#### WHAT TO WORK ON
Repeat the listing in full, exactly as it stands.

#### INFORMATION SHOWN
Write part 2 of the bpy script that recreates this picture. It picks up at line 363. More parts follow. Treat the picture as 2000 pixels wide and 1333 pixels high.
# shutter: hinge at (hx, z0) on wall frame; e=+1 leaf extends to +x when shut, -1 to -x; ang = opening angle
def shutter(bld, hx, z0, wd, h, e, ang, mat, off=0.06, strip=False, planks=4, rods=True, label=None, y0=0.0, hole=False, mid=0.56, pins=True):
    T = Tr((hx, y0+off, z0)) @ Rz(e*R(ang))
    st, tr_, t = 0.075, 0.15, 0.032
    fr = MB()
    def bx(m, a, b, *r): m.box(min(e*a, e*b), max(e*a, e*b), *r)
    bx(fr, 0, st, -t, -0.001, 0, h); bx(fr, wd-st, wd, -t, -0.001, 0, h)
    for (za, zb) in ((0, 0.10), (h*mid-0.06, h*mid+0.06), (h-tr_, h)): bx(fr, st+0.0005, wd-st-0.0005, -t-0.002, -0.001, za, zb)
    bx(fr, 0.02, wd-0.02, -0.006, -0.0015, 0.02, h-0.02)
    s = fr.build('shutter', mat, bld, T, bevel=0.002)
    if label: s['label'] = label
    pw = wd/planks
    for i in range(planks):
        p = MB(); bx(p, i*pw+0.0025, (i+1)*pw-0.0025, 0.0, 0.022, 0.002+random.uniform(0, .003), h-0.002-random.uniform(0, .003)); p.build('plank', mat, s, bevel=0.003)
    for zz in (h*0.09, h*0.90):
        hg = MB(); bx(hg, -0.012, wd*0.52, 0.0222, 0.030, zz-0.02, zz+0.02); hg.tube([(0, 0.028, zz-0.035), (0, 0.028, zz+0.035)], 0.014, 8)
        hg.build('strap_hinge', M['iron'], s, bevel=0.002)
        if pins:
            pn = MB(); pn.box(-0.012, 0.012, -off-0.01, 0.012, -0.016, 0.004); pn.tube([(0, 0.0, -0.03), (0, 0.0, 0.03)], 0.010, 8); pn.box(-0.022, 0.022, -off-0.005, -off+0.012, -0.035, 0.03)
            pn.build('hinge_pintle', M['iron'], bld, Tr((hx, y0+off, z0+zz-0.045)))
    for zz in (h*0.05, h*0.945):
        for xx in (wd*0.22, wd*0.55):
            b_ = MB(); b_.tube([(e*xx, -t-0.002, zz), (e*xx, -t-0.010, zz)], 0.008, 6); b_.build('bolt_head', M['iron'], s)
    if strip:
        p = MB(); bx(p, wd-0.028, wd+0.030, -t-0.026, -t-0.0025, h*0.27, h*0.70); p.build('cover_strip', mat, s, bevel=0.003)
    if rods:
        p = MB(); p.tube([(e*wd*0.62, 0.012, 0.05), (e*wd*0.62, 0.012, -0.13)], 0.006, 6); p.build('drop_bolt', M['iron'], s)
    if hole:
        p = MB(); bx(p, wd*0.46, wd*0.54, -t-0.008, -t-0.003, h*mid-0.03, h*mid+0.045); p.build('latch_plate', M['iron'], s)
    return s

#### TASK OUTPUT
Write part 2 of the bpy script that recreates this picture. It picks up at line 363. More parts follow. Treat the picture as 2000 pixels wide and 1333 pixels high.
# shutter: hinge at (hx, z0) on wall frame; e=+1 leaf extends to +x when shut, -1 to -x; ang = opening angle
def shutter(bld, hx, z0, wd, h, e, ang, mat, off=0.06, strip=False, planks=4, rods=True, label=None, y0=0.0, hole=False, mid=0.56, pins=True):
    T = Tr((hx, y0+off, z0)) @ Rz(e*R(ang))
    st, tr_, t = 0.075, 0.15, 0.032
    fr = MB()
    def bx(m, a, b, *r): m.box(min(e*a, e*b), max(e*a, e*b), *r)
    bx(fr, 0, st, -t, -0.001, 0, h); bx(fr, wd-st, wd, -t, -0.001, 0, h)
    for (za, zb) in ((0, 0.10), (h*mid-0.06, h*mid+0.06), (h-tr_, h)): bx(fr, st+0.0005, wd-st-0.0005, -t-0.002, -0.001, za, zb)
    bx(fr, 0.02, wd-0.02, -0.006, -0.0015, 0.02, h-0.02)
    s = fr.build('shutter', mat, bld, T, bevel=0.002)
    if label: s['label'] = label
    pw = wd/planks
    for i in range(planks):
        p = MB(); bx(p, i*pw+0.0025, (i+1)*pw-0.0025, 0.0, 0.022, 0.002+random.uniform(0, .003), h-0.002-random.uniform(0, .003)); p.build('plank', mat, s, bevel=0.003)
    for zz in (h*0.09, h*0.90):
        hg = MB(); bx(hg, -0.012, wd*0.52, 0.0222, 0.030, zz-0.02, zz+0.02); hg.tube([(0, 0.028, zz-0.035), (0, 0.028, zz+0.035)], 0.014, 8)
        hg.build('strap_hinge', M['iron'], s, bevel=0.002)
        if pins:
            pn = MB(); pn.box(-0.012, 0.012, -off-0.01, 0.012, -0.016, 0.004); pn.tube([(0, 0.0, -0.03), (0, 0.0, 0.03)], 0.010, 8); pn.box(-0.022, 0.022, -off-0.005, -off+0.012, -0.035, 0.03)
            pn.build('hinge_pintle', M['iron'], bld, Tr((hx, y0+off, z0+zz-0.045)))
    for zz in (h*0.05, h*0.945):
        for xx in (wd*0.22, wd*0.55):
            b_ = MB(); b_.tube([(e*xx, -t-0.002, zz), (e*xx, -t-0.010, zz)], 0.008, 6); b_.build('bolt_head', M['iron'], s)
    if strip:
        p = MB(); bx(p, wd-0.028, wd+0.030, -t-0.026, -t-0.0025, h*0.27, h*0.70); p.build('cover_strip', mat, s, bevel=0.003)
    if rods:
        p = MB(); p.tube([(e*wd*0.62, 0.012, 0.05), (e*wd*0.62, 0.012, -0.13)], 0.006, 6); p.build('drop_bolt', M['iron'], s)
    if hole:
        p = MB(); bx(p, wd*0.46, wd*0.54, -t-0.008, -t-0.003, h*mid-0.03, h*mid+0.045); p.build('latch_plate', M['iron'], s)
    return s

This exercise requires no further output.